Nos referíamos hace unas semanas a la desafección que las nuevas generaciones muestran a la prensa y, en general, a los medios de comunicación de masas, que perciben como cipayos. Y señalábamos como posibles razones de esa desafección la creciente propensión de los medios a propagar lacayunamente noticias burdamente sesgadas, intoxicaciones groseras, bulos despepitados y ‘versiones oficiales’ sistémicas; todo ello mientras denuncian farisaicamente las llamadas ‘fake news’, con las que no se refieren tanto –como se pudiera suponer a simple vista– a las ‘noticias falsas’ como a todas aquellas informaciones de procedencia ‘sospechosa’ (es decir, no controlada) que osan desafiar el ‘relato’ establecido (es decir, la ‘versión oficial’ circulante).
Quizá una de las manifestaciones más aberrantes de este ‘relato’ la hallemos habitualmente en la sección de ‘sociedad’ de los grandes medios, donde se nos presentan como ‘tendencias’ en boga lo que no son sino expresiones dramáticas y a veces traumáticas de la pobreza (y, evidentemente, no hablamos aquí de la pobreza entendida como virtud, sino como lacra social). A nadie se le escapa que la principal magia negra sistémica consiste en lograr que las calamidades con que nos afligen sean confundidas con ‘opciones vitales’ libremente asumidas: así, por ejemplo, se hace creer al pobre diablo remunerado birriosamente que ha renunciado a criar una prole porque así es mucho más libre; o se le convence de que no se ha comprado una casa espaciosa porque resulta mucho más cómodo vivir de renta en un cuchitril, etcétera.

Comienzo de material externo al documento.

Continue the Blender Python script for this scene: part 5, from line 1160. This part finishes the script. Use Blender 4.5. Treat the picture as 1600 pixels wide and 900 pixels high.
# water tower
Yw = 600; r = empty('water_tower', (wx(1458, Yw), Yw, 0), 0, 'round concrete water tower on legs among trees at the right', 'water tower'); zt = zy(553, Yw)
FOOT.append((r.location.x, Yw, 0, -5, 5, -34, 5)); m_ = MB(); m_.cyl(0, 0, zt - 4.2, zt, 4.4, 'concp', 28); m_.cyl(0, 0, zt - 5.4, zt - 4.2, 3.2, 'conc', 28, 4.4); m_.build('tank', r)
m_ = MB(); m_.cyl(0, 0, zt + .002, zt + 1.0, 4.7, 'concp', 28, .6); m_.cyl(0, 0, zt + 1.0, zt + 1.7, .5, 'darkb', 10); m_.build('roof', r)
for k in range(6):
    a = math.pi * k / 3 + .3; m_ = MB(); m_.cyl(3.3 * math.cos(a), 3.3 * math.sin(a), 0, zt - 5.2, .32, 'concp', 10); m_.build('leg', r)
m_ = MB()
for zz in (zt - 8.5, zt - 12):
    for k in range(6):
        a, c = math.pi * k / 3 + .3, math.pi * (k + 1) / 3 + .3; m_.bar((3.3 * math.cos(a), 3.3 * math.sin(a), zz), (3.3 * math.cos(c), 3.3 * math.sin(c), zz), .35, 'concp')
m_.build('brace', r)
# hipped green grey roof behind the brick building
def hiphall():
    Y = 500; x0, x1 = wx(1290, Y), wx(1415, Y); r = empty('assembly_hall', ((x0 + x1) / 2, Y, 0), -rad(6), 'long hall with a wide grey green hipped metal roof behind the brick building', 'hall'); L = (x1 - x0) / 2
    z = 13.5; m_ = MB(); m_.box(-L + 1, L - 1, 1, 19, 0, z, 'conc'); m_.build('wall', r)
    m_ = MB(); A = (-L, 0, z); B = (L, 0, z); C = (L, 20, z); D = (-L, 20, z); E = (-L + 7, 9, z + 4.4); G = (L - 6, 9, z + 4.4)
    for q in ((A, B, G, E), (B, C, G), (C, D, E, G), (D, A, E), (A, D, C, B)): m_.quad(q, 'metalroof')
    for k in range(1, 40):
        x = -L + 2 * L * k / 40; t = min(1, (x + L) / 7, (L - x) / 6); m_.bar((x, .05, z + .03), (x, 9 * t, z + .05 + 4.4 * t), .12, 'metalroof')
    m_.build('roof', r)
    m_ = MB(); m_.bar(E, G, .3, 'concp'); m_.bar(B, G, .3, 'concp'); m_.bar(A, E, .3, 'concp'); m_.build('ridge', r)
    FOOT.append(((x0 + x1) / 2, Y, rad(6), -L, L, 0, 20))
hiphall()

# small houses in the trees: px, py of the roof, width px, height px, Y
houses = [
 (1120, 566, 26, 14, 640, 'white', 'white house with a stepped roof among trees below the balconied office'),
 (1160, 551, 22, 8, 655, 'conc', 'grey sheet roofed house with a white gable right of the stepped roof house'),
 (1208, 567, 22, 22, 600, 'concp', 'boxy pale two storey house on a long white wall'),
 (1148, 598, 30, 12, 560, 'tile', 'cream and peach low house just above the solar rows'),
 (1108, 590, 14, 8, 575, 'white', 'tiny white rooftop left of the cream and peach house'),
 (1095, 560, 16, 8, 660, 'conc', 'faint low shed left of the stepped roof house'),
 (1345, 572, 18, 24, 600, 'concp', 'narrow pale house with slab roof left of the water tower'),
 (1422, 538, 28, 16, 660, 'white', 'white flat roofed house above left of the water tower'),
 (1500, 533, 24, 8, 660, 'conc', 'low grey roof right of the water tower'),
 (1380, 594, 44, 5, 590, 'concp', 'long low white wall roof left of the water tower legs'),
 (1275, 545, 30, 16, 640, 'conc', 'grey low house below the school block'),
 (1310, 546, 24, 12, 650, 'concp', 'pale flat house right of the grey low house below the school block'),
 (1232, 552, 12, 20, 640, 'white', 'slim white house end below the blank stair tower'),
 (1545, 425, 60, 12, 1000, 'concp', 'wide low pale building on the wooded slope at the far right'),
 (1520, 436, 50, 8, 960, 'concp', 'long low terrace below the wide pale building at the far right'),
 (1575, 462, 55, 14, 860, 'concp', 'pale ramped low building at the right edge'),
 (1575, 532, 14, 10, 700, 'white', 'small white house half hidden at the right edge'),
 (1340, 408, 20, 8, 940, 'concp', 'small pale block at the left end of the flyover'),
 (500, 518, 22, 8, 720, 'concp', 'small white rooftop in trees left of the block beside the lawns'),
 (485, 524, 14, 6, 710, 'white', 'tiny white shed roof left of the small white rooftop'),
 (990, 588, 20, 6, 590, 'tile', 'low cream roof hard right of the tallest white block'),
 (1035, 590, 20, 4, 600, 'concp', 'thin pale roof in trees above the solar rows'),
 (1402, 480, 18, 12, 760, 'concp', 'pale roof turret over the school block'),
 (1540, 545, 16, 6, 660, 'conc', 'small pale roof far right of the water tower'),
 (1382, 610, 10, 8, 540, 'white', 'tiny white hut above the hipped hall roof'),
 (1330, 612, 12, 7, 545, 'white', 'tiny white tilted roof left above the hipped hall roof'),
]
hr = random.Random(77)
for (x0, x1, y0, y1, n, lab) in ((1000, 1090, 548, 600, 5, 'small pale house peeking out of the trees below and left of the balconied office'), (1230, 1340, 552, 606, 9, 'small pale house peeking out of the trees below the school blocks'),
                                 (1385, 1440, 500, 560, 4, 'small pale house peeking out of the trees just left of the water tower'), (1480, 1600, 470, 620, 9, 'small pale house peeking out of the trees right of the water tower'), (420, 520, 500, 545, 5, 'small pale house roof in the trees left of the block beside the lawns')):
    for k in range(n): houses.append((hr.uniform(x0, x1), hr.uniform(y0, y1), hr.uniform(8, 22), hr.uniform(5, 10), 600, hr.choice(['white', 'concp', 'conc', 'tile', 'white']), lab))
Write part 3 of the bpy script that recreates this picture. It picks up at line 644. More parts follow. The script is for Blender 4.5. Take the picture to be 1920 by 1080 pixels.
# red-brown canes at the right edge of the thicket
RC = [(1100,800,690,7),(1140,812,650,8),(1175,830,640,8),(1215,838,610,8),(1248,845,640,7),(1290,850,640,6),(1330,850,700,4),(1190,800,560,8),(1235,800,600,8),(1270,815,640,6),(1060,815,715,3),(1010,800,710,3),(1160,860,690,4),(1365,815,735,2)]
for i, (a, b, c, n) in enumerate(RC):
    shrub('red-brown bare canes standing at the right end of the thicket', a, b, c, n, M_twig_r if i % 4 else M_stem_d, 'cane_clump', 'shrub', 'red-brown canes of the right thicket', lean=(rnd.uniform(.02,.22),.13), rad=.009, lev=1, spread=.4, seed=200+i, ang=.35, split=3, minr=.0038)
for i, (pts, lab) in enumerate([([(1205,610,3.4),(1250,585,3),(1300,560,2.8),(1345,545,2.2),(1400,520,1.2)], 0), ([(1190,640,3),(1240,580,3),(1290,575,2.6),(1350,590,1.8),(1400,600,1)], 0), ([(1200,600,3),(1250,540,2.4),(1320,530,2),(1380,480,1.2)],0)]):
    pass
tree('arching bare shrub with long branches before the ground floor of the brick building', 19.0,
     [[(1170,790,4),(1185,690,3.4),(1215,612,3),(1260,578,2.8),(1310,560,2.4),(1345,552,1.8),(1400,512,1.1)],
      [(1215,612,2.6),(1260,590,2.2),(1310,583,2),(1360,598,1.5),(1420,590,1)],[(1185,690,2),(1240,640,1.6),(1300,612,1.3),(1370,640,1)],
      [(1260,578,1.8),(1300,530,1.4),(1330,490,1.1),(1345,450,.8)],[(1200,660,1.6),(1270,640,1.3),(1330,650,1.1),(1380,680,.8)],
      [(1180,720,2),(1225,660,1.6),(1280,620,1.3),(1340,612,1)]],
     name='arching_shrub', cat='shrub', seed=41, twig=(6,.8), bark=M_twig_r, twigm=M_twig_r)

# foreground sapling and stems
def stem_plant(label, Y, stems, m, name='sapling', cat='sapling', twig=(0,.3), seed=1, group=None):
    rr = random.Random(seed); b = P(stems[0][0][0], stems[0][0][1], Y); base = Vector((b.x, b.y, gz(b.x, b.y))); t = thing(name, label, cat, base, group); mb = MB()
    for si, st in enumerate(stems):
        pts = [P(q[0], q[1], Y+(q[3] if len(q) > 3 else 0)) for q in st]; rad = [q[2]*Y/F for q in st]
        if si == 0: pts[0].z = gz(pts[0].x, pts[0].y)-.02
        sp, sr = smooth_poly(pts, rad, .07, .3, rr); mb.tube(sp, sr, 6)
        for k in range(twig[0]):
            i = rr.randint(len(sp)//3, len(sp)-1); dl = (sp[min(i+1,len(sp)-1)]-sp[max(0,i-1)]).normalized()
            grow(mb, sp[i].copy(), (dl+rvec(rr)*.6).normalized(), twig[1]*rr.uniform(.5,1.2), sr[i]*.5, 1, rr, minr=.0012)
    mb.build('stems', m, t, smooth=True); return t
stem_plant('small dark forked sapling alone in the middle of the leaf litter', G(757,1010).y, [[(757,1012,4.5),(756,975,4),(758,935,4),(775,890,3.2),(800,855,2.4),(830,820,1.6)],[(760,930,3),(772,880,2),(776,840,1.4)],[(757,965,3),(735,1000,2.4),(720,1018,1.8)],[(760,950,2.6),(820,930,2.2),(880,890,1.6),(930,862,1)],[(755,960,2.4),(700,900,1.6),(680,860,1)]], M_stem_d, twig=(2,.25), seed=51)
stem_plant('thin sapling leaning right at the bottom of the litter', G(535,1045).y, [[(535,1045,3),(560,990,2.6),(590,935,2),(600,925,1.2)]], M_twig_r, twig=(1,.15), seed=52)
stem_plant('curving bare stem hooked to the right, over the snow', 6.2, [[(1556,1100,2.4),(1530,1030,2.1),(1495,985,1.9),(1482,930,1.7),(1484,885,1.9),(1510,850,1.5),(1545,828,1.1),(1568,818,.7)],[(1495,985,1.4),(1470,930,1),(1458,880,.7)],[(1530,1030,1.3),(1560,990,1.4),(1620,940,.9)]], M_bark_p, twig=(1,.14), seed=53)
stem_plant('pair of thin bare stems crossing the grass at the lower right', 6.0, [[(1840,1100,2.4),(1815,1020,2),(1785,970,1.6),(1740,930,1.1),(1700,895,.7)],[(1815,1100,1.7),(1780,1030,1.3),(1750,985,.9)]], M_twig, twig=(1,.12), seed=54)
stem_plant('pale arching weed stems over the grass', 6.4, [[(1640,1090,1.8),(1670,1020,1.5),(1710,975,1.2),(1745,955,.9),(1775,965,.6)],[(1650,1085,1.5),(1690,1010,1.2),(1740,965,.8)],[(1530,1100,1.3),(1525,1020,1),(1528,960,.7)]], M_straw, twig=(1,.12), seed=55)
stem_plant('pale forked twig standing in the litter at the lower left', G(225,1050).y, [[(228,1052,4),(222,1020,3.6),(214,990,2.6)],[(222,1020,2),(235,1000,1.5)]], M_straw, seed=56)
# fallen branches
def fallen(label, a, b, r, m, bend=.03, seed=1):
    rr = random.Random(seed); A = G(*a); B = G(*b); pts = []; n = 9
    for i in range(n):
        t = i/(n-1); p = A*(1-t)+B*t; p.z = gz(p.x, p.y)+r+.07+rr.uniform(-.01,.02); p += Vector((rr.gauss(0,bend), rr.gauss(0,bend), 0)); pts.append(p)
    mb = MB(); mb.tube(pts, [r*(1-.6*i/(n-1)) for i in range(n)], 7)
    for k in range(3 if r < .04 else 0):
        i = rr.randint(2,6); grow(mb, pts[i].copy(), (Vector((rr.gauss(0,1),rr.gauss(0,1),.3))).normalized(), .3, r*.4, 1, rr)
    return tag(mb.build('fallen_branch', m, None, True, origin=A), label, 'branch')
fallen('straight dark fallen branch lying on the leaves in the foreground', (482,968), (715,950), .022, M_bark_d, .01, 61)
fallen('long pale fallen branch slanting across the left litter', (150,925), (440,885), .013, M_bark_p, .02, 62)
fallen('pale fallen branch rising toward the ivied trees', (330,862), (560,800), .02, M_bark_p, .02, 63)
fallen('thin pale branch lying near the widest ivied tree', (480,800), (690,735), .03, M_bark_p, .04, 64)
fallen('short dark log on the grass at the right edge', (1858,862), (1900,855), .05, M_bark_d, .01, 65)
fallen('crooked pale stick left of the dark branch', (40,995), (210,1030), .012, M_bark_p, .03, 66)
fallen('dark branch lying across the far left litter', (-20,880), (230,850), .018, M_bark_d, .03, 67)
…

Los ejemplos podrían multiplicarse; y una prensa que no estuviese genuflexa ante esta magia negra sistémica se dedicaría a denunciarla agriamente, y a señalar a sus promotores.
Pero hete aquí que la prensa, lejos de dedicarse a desenmascarar esta magia negra, devolviendo a sus lectores la conciencia de la injusticia que están padeciendo, se dedica a oscurecérsela todavía más, haciéndoles creer que su vida menesterosa y sórdida es una vida glamurosa y envidiable. Desde hace años, la prensa se dedica a presentar sublimadas las penalidades derivadas de la lacra de la pobreza, como si fuesen formas de vida virtuosa, expresiones admirables de ‘economía colaborativa’, incluso como tendencias en boga que nos convierten en vanguardia social comprometida con la salvación del planeta. De este modo, lastimosas situaciones vitales, como la del adulto que necesita compartir piso con otros adultos que no forman parte de su familia, por la sencilla razón de que su sueldo no le permite vivir a su aire (y mucho menos formar una familia) han sido presentadas en la prensa como ‘opciones’ atractivas que nos permiten reducir nuestros gastos y a la vez fomentar formas de vida más ‘sostenible’ (y todo ello, además, con el aderezo indecente del anglicismo para cretinos, en este caso ‘co-living’). Recuerdo, incluso, haber leído en un periódico un reportaje en el que se presentaba como una nueva modalidad de ‘dieta hipster’ rebuscar restos de comida en los contenedores de basura; y en donde se trataba de ‘romantizar’ la desesperación que a una persona lleva a tal ignominia, maquillándola de ‘tendencia sostenible’ que causaba furor entre sus adeptos, a quienes por supuesto se retrataba como paladines de una forma de vida más justa y más sana (y también se les asignaba a los miembros de esta secta basurienta un nombre absurdo en inglés que ya no recuerdo).
Hace unos días leía otro reportaje que hacía una alabanza encendida de una ‘nueva filosofía’ llamada –el anglicismo para cretinos que no falte– ‘staycation’, consistente en quedarse en casita en vacaciones, para evitar el estrés de los aeropuertos y la incomodidad de las playas atestadas. Las vacaciones –se nos repetía machaconamente en el reportaje– no exigen el viaje, sino tan solo un «tiempo para la relajación» que puede igualmente disfrutarse en el sofá, tomando una cervecita; pues, a fin de cuentas, «relajarse es tan sólo un estado de ánimo». Evidentemente, quien elige el sofá de su casa para pasar las vacaciones (el sofá que tal vez comparta con otro inquilino de la misma casa que no es de su familia) mientras se toma una cervecita (la cervecita tal vez caducada que ha rescatado del contenedor de la basura) es porque no tiene dinero para pagárselas. Y la prensa que está tratando de camuflar esta cruda verdad, tratando de que sus lectores la perciben grotescamente como una tendencia tentadora, es lacaya de la magia negra sistémica que trata de presentar las penalidades causadas por la pobreza como si fuesen formas de vida virtuosa, para convencernos de que seremos más felices cuanto más dócilmente asumamos que nos despojen.